Selama lebih dari seribu tahun masyarakat di sepanjang jalur ini berinteraksi, memproduksi warisan pengetahuan yang luar biasa terkait pengelolaan kehidupan yang terkait dengan air.
“Ada khazanah pengetahuan yang luar biasa di dalamnya, yang bisa menjadi inspirasi bagi kita hari ini. Dengan gelaran World Water Forum ke-10 kita juga bisa melihat betapa pentingnya kebudayaan dalam sistem global kita sejak lama,” jelas Hilmar.
Apalagi Bali selaku tuan rumah punya sistem subak yang merupakan sistem pengelolaan air yang sangat penting bagi masyarakat. Di jantung sistem itu adalah filosofi Tri Hita Karana, yakni harmoni antara unsur parahyangan (Tuhan), pawongan (manusia), dan palemahan (lingkungan).
“Belajar dari kearifan lokal di Bali, masyarakat yang berada di hilir bisa merasakan manfaat pengelolaan air yang sifatnya berkelanjutan. Kemudian di hulu memberikan dukungan kepada masyarakat yang di hilir. Sistem solidaritas yang dibangun itu sebetulnya juga jika diproyeksikan di masa sekarang dengan dukungan sains dan teknologi modern bisa menjawab sebagian persoalan pengelolaan air yang bijak dan lestari,” katanya.
Pemerintah daerah, menurut Hilmar, juga berperan aktif untuk memastikan bahwa pemikiran- pemikiran baik dan kearifan lokal yang berkontribusi dalam pengelolaan air itu bisa terus berjalan.

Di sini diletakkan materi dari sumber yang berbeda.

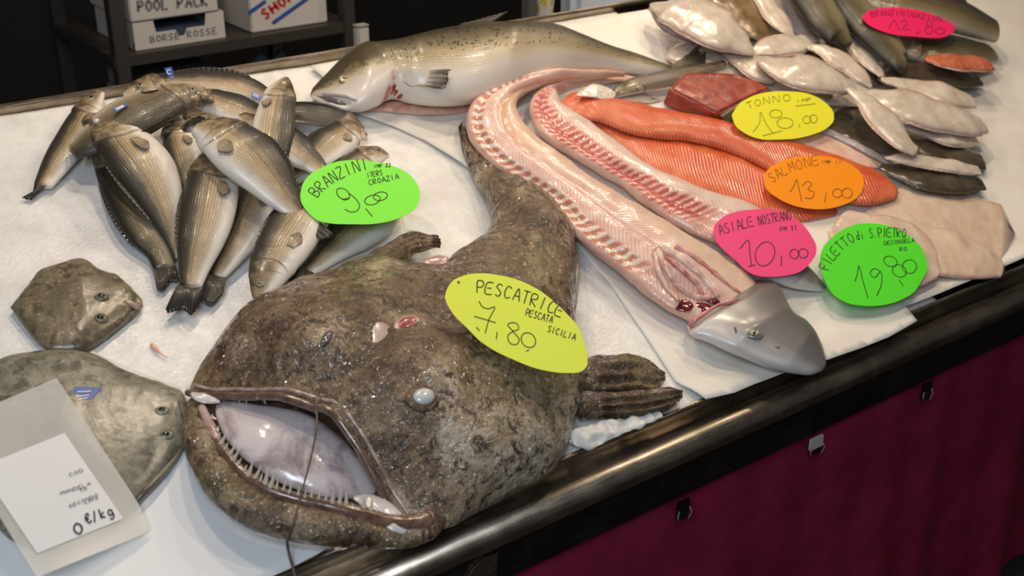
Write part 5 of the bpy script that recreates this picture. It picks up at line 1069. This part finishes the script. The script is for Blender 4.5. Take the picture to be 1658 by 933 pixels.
    tube('gum_flesh', gum[62:87] + N * .003, np.interp(np.linspace(0, 1, 25), [0, .5, 1], [.003, .0075, .0085]), GUM, t, 10)
    tube('gum_flesh', gum[3:18] + N * .002, np.interp(np.linspace(0, 1, 15), [0, .5, 1], [.006, .007, .004]), GUM, t, 10)
    # teeth
    rs = np.random.RandomState(11); cones = []
    def tooth(p, dr, ln, r):
        dr = dr / np.linalg.norm(dr); q = np.linspace(0, 1, 7); ref = np.cross(dr, U); bend = ref / np.linalg.norm(ref)
        tube('tooth', [p + dr * ln * a + bend * ln * .12 * a * a for a in q], r * (1 - q) ** .8 + .00015, TOOTH, t, 8)
    for i in np.linspace(8, 82, 36):
        i0 = int(i); inwd = ja[i0] * side[i0]; big = rs.rand() < .35; fr = abs(i - 45) / 37
        ln = (.028 if big else .016) * (1 - .35 * fr) * (.8 + .4 * rs.rand()); p = gum[i0] + N * .003 + inwd * (.004 * (rs.rand() - .5))
        tooth(p, N * 1.0 + inwd * .45 + jt[i0] * (rs.rand() - .5) * .3, ln, .0036 if big else .0026)
    for i in np.linspace(6, len(lp) - 7, 20):
        i0 = int(i); p = lp[i0] + t3[0] * .004 - N * .005; ln = .014 * (.7 + .7 * rs.rand()); tooth(p, -N + t3[0] * .3 + eu[0] * (rs.rand() - .5) * .3, ln, .0020)
    # where a pixel meets the skin
    def on(pxl, pyl):
        pr = proj(P); fr = (nr @ N > .05); dist = np.sum((pr - [pxl, pyl]) ** 2, -1) + 1e7 * (~fr); i = np.argmin(dist); a, b = np.unravel_index(i, dist.shape)
        return P[a, b], nr[a, b], t3[a]
    p, nn, td = on(683, 636); rim = dome('eye_socket', p, nn, U, .026, .021, .007, MONK, t, .4); e = dome('eye', p + nn * .003, nn, U + .25 * N, .0165, .0125, .0085, GLASSY, rim, .2)
    p, nn, td = on(527, 543); dome('eye', p, nn, U + .8 * V, .016, .006, .004, plain('dull_eye', (.10, .095, .10), .15, coat=1), t, .2)
    p, nn, td = on(660, 530); w_ = dome('wound_rim', p, nn, U + .2 * V, .022, .015, .004, m_flesh('pink_rim', (.42, .26, .22), (.55, .38, .33)), t, .3); dome('wound', p + nn * .0012, nn, U + .2 * V, .017, .010, .003, m_flesh('red_wound', (.22, .025, .03), (.38, .09, .09)), w_, .2)
    p, nn, td = on(620, 552); dome('bare_patch', p, nn, V + .4 * U, .030, .018, .003, m_flesh('pink_patch', (.36, .26, .24), (.50, .40, .38)), t, .5)
    # fins
    Lf = loft([(560, 446), (590, 416), (628, 392), (664, 373), (684, 377), (700, 386)], [(640, 446), (644, 438), (654, 430), (672, 414), (694, 406), (712, 396)], T=[(0, .020), (.5, .016), (.85, .010), (1, .006)], h=(.034, .018), n=70, m=44, disp=lambda s, dv, P: .0022 * np.cos(dv * 16) * s + vnoise(P, 60) * .002 + .006 * vnoise(P, 50) * sstep(s, .85, 1))
    Lf.attrs['pale'] = -.3 + 0 * Lf.attrs['s']; loft_mesh(Lf, 'pectoral_fin', MONK, t)
    for Lq, Rq in (([(938, 632), (970, 634), (1010, 634), (1050, 631), (1085, 627), (1102, 632)], [(942, 680), (970, 679), (1010, 676), (1050, 672), (1084, 662), (1104, 647)]), ([(935, 585), (960, 576), (1000, 573), (1034, 575), (1057, 589), (1073, 602)], [(938, 644), (965, 644), (1000, 641), (1033, 638), (1060, 636), (1076, 620)])):
        Rf = loft(Lq, Rq, T=[(0, .018), (.5, .015), (.85, .011), (1, .006)], h=(.006, .006), n=90, m=70, disp=lambda s, dv, P: .0035 * np.cos(dv * 11) * sstep(s, .1, .35) + vnoise(P, 60) * .0018 + vnoise(P, 140) * .0008)
        Rf.attrs['pale'] = -.55 + 0 * Rf.attrs['s']; loft_mesh(Rf, 'pectoral_fin', MONK, t)
    Gl = loft(spine=[(664, 442, 4), (676, 438, 10), (700, 432, 16), (722, 430, 15), (735, 434, 8)], ratio=.7, h=(.020, .022), n=36, m=26, disp=lambda s, dv, P: vnoise(P, 60) * .0018); loft_mesh(Gl, 'gill_opening', GUM, t)
    Sk = loft([(905, 385), (922, 430), (922, 480), (905, 520)], [(926, 372), (937, 420), (936, 480), (925, 535)], T=[(0, .004), (.5, .012), (1, .004)], h=(.006, .006), flat=True, n=50, m=26, disp=lambda s, dv, P: vnoise(P, 50) * .002); loft_mesh(Sk, 'belly_skin', SKIRT, t)
    R3 = [at(755, 262, .022), at(748, 240, .022), at(744, 214, .018)]; fin('tail_fin', R3, [at(744, 214, .022), at(742, 206, .022), at(750, 196, .020)], FIN_D, t, nk=15, nr=6)
    # skin flaps along the jaw and the flank
    for k_, (x_, y_, dx, dy) in enumerate(((318, 706, -9, 12), (330, 764, -12, 12), (356, 802, -10, 14), (384, 828, -8, 14), (418, 850, -6, 12), (917, 716, 14, 6))):
        a = at(x_, y_, .014); b = at(x_ + dx, y_ + dy, .012); tube('skin_flap', [a, (a + b) / 2 + N * .004, b], [.0035, .003, .0012], SKIRT, t, 8)
    # the long lure hanging over the mouth
    p, nn, td = on(516, 652); tube('lure_base', [p - nn * .004, p + nn * .006 - t3[0] * .006], [.009, .005], MONK_LURE, t, 10)
    pts = [p + nn * .006 - t3[0] * .006, at(513, 690, .112), at(505, 735, .102), at(492, 785, .090), at(480, 830, .080), at(470, 860, .066), at(465, 874, .045), at(468, 898, .024), at(474, 918, .020), at(478, 936, .022)]
    tube('lure_filament', curve(np.column_stack([np.concatenate([[0], np.cumsum(np.linalg.norm(np.diff(np.array(pts), axis=0), axis=1))]), np.zeros(len(pts)), np.array(pts)]), 60)[:, 2:], np.interp(np.linspace(0, 1, 60), [0, .6, .8, 1], [.0013, .0011, .0018, .0020]), FILAMENT, t, 8)
MONK_LURE = m_flesh('lure_skin', (.12, .07, .045), (.26, .14, .09), rough=.3)
monkfish()

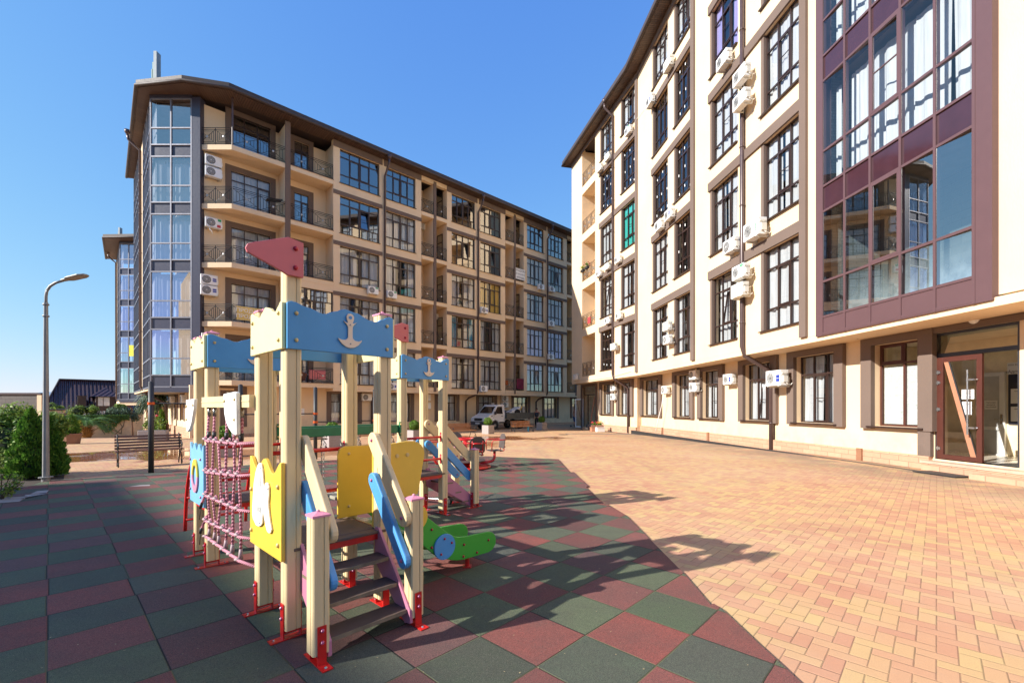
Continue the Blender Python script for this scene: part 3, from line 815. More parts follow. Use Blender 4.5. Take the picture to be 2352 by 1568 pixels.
# ---- twin end of the next wing, farther along the lane
fw = thing('apartment_building', 'distant cream block with a slate glazed corner tower past the palm', 'building', (-38, 47, zg(-38, 47)))
A0 = P(275.5, 930, 45); A1 = P(316, 930, 45); A0 = A0.xy; A1 = A1.xy
tower(fw, A0, A1, SIDE, 7.5, 18.0, 3.13, -2)
b = MB(); e0 = A0 + V((-.9, -.9)); e1 = A0 + SIDE * 7.5 + V((-1.2, 0)); e2 = A1 + V((.6, -1.1))
eaves(fw, [(A0 + SIDE * 7.5)[:], A0[:], A1[:]], [e1[:], e0[:], (e2.x + 2.5, e2.y)], 18.25)
b.slab([e1[:], e0[:], (e2.x + 2.5, e2.y), (e2.x + 9, e2.y + 12), (e1.x + 6, e1.y + 6)], 18.35, 18.6); b.obj('roof', M['roofmetal'], fw)
b = MB(); n_ = V((.726, .688))
w0 = A0 + V((2.3, 1.2)); w1 = w0 + SIDE * 9; w2 = w0 + n_ * 1.6; w3 = w1 + n_ * 9
b.slab([w0[:], (w0 + n_ * 9)[:], w3[:], w1[:]], -3, 1.75); b.obj('ground_wall', M['cream'], fw)
b = MB(); z0 = zg(*A1) - .1
b.slab([(w0 - n_ * .06 - SIDE * .06)[:], (w0 + n_ * 9)[:], w3[:], (w1 - n_ * .06)[:]], -3, z0 + .75); b.obj('plinth', M['plinth'], fw)
b = MB(); b.slab([A0[:], (A1.x + 3, A1.y), (A1.x + 9, A1.y + 9), (A0 + SIDE * 7.5)[:]], 1.77, 2.2); b.obj('overhang_soffit', M['cream'], fw)
for x in (.9, 2.9): b = MB(frame((w0.x, w0.y, 0), n_)); b.box(x, -.08, z0 + 1.1, x + .55, -.0, 1.75); b.obj('window_shutter', M['brown'], fw)

# rooftop shaft stacks
def stack(x0, x1, y0, y1, Y, label, zb):
    s_ = thing('roof_vent_stack', label, 'vent stack', P((x0 + x1) / 2, y1, Y))
    w = (x1 - x0) / F * Y; h = (y1 - y0) / F * Y; p = P(x0, y1, Y); mx = T(p.x, p.y, zb); h += p.z - zb
    b = MB(mx); b.box(w * .50, 0, 0, w * .80, .35, h); b.obj('tall_panel', mat_stack2, s_)
    b = MB(mx)
    for q, (f, g_) in enumerate(((.30, .86), (.2, .76), (.1, .5), (.0, .3))): b.box(w * f - .03, .1, 0, w * f + .06, .3, h * g_)
    b.box(w * .84, .1, 0, w * .95, .3, h * .62); b.obj('side_panel', mat_stack, s_)
    b = MB(mx); b.tube([(w * .8, .15, h * .5), (w * 1.15, .15, 0)], .03, 6); b.tube([(w * .8, .15, h * .25), (w * 1.1, .15, 0)], .03, 6); b.obj('stay', M['galv'], s_)
mat_stack2 = mat('grey_sheet_metal', (.20, .23, .25), .5, .2)
mat_stack = mat('pale_green_sheet_metal', (.16, .24, .23), .5, .2)
stack(341, 364, 117, 189, 28, 'tall stepped metal vent stack on the near roof corner', EA + .3)
stack(266, 277, 522, 545, 50, 'small metal vent stack on the distant roof', 18.5)

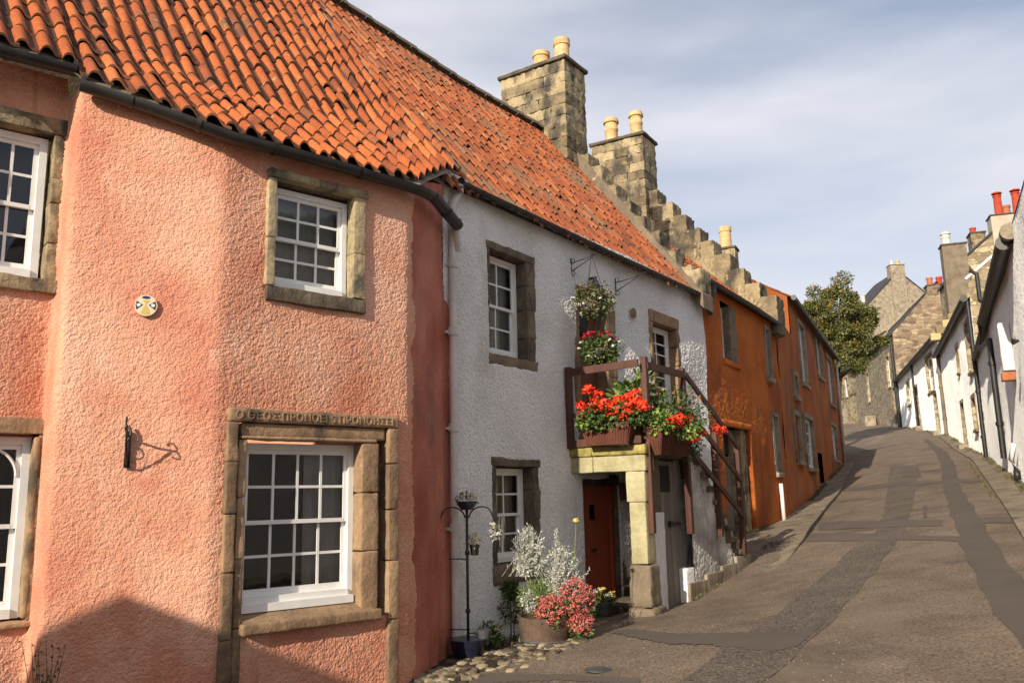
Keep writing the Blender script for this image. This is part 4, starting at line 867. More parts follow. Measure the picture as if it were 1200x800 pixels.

“Kalau kita lihat Undang-Undang Cagar Alam Budaya misalnya, yang mempunyai kewenangan untuk menetapkan satu kawasan situs atau bangunan itu cagar budaya atau bukan, adalah pemerintah daerah. Pemerintah daerah menjadi kunci di wilayahnya untuk menetapkan banyak hal terkait kearifan lokal yang berkontribusi pada pengelolaan sumber daya air,” kata dia.